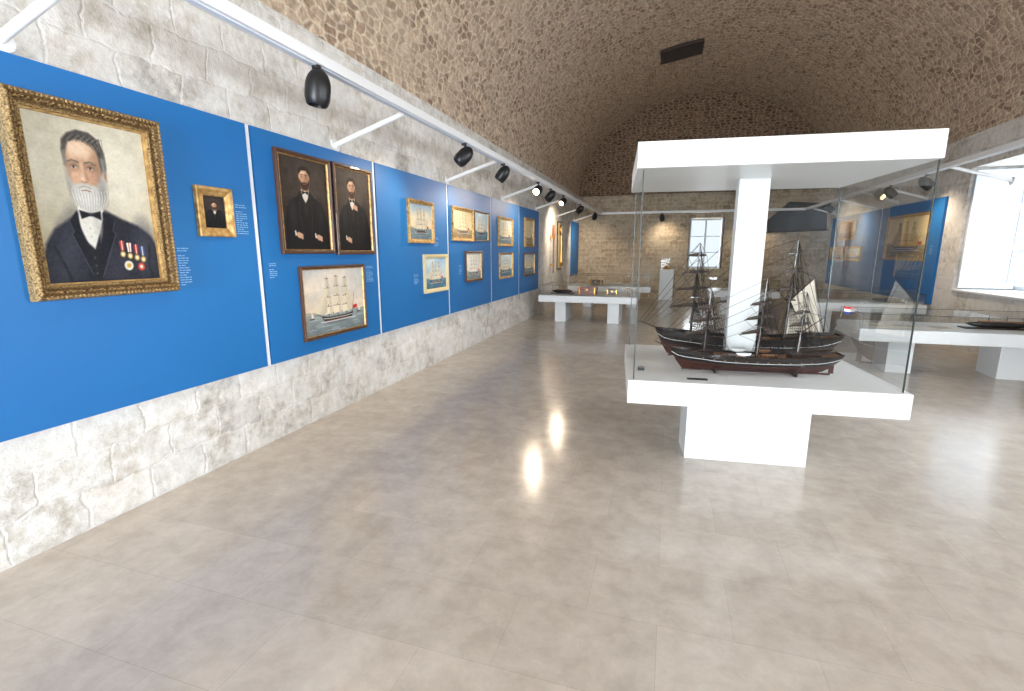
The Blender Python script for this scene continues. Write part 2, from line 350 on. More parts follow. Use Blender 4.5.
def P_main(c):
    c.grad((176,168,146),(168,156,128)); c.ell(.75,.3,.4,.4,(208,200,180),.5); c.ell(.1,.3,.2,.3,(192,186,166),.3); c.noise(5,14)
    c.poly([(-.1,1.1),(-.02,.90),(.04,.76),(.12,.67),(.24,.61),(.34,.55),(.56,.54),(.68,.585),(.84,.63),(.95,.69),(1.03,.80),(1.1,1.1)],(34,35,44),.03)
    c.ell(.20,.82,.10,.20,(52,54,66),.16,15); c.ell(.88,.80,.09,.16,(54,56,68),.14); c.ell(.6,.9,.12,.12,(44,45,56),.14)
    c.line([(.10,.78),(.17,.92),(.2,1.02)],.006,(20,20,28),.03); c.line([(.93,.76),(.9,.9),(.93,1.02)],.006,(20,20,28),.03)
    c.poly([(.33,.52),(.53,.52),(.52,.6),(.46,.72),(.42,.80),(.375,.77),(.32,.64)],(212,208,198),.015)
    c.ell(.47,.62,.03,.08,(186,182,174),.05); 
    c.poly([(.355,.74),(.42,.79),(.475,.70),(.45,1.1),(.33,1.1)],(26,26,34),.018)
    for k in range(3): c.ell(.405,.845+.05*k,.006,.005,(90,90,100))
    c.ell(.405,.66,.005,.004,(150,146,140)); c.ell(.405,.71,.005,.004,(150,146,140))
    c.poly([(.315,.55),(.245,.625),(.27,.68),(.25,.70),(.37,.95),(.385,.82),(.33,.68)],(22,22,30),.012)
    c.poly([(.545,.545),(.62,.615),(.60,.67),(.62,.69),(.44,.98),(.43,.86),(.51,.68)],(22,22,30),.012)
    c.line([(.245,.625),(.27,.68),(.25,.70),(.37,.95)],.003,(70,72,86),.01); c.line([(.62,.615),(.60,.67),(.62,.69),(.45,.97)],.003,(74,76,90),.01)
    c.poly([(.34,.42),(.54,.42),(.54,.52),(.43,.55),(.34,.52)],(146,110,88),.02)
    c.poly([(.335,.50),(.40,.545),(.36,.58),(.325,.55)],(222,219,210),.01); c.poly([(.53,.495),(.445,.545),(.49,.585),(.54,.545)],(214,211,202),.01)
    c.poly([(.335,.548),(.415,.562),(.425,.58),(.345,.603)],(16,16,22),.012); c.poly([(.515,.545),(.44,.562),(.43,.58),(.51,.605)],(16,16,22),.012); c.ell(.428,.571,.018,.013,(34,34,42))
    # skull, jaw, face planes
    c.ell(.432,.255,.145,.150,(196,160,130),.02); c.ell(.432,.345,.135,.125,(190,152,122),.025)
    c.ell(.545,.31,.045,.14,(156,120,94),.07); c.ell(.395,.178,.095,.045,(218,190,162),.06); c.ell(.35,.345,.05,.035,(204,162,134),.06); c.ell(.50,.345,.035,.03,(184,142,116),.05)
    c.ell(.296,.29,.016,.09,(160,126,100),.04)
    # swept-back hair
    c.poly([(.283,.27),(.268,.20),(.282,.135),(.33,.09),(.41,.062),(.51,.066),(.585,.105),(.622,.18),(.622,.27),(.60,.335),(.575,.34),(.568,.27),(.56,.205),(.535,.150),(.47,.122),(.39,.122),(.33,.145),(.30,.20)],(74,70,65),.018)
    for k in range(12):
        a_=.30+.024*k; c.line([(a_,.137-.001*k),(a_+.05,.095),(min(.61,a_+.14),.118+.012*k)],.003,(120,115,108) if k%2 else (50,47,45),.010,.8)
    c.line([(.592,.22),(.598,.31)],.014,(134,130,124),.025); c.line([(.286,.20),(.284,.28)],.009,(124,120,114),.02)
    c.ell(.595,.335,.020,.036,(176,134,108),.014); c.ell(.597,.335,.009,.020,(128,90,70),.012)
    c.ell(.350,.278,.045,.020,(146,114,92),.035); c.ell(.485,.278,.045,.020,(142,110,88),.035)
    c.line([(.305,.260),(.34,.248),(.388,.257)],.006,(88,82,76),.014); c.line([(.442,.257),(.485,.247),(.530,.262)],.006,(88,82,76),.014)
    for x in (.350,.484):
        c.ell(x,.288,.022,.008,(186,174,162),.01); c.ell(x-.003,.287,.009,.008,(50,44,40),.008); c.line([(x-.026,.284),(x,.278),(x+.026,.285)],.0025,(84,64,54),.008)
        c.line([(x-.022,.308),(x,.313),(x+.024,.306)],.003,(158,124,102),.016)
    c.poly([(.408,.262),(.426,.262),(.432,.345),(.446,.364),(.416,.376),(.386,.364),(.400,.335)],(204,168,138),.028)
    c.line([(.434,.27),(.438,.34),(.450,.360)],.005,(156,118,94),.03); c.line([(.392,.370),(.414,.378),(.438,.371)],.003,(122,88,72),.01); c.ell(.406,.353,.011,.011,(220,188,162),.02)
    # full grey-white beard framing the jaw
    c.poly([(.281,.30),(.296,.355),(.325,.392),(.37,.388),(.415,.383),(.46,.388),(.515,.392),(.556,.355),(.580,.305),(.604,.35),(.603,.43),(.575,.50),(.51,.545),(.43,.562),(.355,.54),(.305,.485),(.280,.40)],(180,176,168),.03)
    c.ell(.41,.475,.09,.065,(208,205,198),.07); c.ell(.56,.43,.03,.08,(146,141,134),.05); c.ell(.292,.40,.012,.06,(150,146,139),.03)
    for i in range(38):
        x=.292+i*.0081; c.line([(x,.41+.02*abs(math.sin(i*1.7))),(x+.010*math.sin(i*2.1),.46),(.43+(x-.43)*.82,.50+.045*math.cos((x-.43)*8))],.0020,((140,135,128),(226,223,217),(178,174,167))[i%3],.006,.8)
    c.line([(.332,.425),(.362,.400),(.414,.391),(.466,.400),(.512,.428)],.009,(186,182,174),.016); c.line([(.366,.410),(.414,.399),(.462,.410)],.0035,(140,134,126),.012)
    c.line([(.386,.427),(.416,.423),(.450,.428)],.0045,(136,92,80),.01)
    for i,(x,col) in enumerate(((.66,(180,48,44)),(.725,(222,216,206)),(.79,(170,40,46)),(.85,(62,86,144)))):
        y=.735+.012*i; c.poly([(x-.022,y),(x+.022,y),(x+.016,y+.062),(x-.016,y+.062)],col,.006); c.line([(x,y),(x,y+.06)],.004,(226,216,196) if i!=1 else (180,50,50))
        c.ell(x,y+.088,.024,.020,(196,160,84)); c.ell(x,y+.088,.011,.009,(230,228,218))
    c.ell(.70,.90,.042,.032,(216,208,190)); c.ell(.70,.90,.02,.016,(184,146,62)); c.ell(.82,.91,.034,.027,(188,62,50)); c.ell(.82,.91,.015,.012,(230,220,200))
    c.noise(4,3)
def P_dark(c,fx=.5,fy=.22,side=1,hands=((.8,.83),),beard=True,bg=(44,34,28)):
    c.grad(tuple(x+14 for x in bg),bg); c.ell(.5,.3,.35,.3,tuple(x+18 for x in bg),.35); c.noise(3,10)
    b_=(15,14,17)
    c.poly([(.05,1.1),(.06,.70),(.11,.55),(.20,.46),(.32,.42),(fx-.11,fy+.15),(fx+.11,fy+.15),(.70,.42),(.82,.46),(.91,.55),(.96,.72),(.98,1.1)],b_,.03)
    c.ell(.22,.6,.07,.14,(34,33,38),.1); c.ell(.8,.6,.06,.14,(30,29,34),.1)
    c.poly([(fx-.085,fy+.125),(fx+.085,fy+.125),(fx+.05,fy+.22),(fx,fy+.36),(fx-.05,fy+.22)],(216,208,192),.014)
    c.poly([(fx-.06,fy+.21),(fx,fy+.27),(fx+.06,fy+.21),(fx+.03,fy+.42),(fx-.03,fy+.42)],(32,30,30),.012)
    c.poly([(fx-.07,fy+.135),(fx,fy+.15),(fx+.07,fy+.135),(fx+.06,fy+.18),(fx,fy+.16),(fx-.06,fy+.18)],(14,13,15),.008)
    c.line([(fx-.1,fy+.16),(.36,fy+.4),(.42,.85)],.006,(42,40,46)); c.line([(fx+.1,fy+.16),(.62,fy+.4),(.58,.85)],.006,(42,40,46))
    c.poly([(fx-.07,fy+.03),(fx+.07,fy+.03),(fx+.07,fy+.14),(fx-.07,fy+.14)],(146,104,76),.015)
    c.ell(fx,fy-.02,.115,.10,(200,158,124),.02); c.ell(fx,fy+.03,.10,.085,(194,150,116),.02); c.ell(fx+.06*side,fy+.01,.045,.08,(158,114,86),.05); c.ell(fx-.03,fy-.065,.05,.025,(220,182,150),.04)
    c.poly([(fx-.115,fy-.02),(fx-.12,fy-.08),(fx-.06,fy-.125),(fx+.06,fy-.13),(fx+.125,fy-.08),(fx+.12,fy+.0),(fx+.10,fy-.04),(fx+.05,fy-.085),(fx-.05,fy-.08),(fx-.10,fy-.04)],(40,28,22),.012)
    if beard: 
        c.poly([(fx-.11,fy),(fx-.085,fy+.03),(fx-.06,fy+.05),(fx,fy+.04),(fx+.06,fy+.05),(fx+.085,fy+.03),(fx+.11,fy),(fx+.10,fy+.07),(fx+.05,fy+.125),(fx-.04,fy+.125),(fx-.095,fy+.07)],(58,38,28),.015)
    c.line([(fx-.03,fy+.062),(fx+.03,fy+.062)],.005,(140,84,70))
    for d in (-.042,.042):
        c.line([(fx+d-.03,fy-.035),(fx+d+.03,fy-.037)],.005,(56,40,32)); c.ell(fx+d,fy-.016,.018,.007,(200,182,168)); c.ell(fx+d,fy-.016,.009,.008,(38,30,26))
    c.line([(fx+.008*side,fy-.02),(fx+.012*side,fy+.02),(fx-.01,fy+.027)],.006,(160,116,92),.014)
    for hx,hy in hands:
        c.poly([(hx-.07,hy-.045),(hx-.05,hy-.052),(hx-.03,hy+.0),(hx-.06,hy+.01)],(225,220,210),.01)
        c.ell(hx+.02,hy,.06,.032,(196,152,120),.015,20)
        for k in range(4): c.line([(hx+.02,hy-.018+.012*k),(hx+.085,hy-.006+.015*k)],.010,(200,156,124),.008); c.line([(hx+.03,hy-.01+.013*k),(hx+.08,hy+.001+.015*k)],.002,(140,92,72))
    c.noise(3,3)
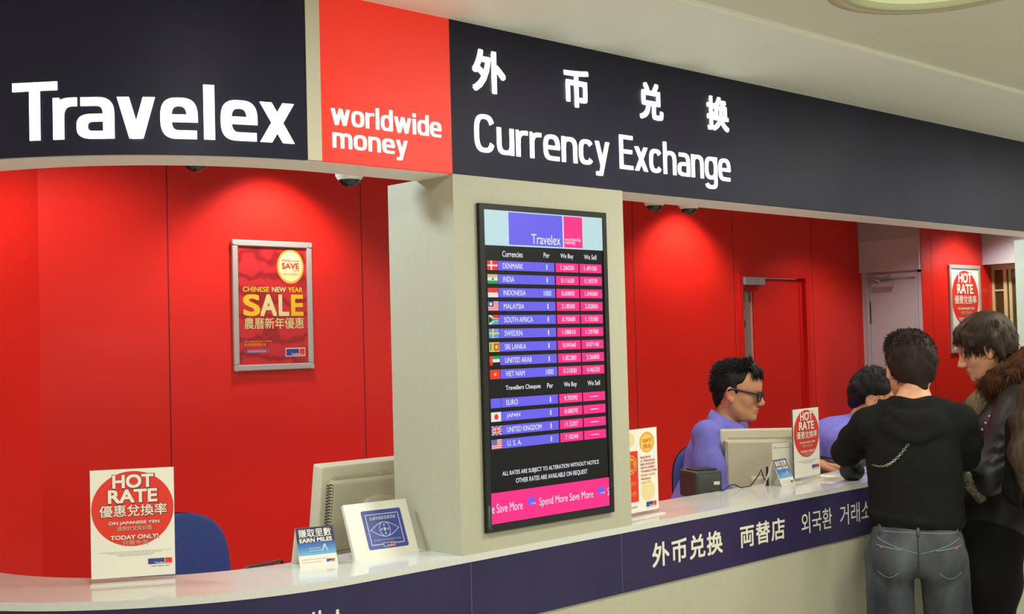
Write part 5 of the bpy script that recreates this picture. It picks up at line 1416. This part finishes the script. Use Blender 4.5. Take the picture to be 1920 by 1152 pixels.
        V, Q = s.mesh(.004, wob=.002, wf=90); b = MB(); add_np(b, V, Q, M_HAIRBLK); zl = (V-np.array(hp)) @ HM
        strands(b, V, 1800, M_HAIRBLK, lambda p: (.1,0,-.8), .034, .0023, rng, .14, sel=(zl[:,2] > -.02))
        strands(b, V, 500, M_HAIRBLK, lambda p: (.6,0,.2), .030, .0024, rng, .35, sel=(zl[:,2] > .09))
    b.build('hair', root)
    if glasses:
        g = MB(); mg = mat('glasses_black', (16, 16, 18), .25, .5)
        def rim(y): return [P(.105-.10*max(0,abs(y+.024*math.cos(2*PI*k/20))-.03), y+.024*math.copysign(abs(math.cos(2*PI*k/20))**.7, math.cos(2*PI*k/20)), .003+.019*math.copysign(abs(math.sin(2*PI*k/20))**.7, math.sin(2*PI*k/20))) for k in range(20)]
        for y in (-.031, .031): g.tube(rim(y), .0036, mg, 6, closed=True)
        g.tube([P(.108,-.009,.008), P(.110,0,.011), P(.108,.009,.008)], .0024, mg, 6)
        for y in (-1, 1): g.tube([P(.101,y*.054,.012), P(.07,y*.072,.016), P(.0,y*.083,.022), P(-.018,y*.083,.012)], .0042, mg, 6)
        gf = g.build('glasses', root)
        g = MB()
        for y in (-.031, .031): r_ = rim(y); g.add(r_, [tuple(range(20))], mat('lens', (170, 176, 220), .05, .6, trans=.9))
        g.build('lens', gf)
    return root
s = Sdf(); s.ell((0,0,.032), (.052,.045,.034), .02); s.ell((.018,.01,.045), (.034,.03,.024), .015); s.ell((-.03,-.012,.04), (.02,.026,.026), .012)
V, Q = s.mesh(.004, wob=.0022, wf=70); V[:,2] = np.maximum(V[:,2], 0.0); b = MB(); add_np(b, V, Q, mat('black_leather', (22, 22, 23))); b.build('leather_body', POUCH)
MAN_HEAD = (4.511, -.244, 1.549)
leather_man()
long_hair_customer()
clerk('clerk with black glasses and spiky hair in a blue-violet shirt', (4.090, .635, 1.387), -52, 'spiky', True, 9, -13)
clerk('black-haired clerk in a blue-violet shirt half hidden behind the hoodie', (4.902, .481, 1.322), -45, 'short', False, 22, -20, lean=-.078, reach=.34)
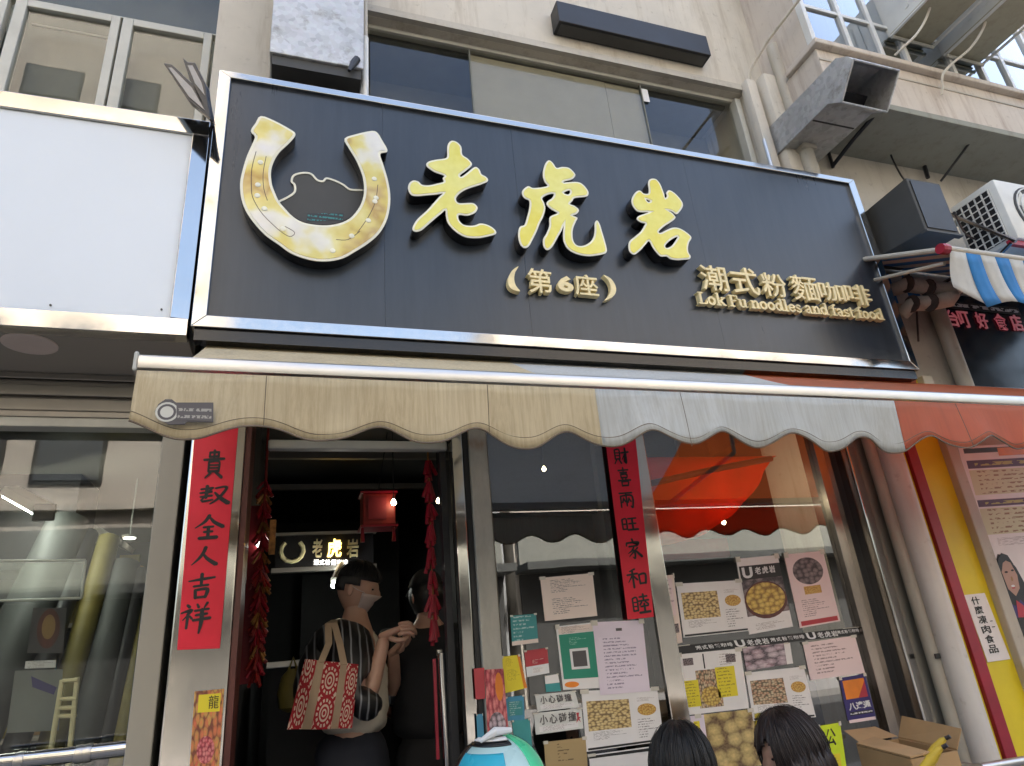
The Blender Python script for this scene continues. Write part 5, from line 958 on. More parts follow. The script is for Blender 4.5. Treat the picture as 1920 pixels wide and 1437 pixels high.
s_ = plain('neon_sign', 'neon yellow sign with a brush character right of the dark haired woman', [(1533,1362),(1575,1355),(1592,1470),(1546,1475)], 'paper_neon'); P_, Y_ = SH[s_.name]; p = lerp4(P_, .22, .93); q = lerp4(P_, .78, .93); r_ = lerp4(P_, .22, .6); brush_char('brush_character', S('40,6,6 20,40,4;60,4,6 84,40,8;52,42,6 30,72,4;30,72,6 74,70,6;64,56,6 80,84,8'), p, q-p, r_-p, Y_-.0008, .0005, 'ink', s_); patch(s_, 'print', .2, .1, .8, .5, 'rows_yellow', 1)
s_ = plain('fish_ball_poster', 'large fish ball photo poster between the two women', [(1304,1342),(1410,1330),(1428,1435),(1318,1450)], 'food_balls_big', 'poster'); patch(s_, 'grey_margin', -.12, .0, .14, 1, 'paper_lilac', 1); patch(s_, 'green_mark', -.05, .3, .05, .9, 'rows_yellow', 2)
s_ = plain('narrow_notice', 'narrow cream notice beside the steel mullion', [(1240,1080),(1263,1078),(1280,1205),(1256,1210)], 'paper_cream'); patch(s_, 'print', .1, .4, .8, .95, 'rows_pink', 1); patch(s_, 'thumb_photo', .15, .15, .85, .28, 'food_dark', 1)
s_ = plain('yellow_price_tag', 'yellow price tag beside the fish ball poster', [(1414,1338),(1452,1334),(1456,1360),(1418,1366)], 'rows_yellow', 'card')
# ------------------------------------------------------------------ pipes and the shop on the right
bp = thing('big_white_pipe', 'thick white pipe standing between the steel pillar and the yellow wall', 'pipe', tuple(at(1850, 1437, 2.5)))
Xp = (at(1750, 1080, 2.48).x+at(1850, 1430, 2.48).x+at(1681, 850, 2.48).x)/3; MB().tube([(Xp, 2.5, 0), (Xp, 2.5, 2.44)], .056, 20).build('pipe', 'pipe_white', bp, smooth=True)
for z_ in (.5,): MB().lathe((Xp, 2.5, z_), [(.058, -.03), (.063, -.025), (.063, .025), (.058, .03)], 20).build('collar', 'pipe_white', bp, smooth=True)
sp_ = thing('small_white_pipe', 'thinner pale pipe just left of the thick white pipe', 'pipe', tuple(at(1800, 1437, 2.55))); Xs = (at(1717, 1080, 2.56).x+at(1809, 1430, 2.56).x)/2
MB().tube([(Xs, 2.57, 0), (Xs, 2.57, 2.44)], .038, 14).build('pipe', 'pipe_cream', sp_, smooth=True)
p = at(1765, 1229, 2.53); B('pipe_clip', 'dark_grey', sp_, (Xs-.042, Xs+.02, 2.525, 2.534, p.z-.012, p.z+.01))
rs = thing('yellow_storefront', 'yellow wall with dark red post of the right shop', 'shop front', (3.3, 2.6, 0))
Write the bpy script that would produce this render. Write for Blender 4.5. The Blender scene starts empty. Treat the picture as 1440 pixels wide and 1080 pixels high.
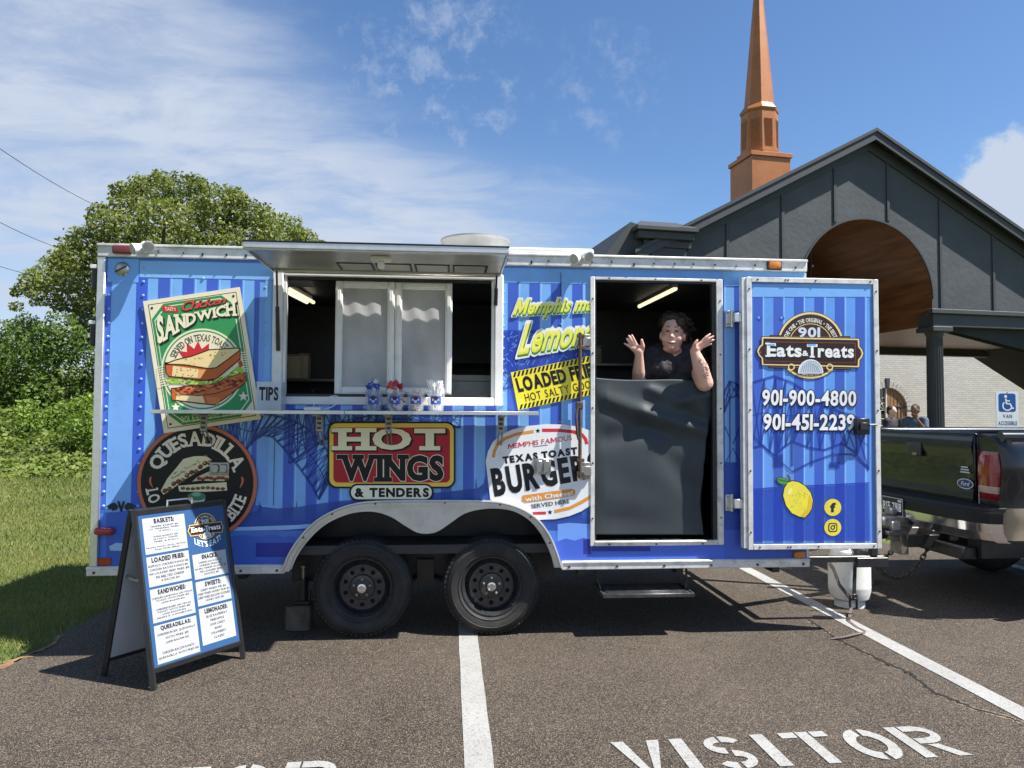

What is expected:
Look for the word "scene" and return every line where it occurs.

In response:
The Blender Python script for this scene continues. Write part 2, from line 350 on. More parts follow. Use Blender 4.5.
The Blender Python script for this scene continues. Write part 5, from line 958 on. More parts follow. The script is for Blender 4.5. Treat the picture as 1920 pixels wide and 1437 pixels high.
Write the bpy script that would produce this render. Write for Blender 4.5. The Blender scene starts empty. Treat the picture as 1440 pixels wide and 1080 pixels high.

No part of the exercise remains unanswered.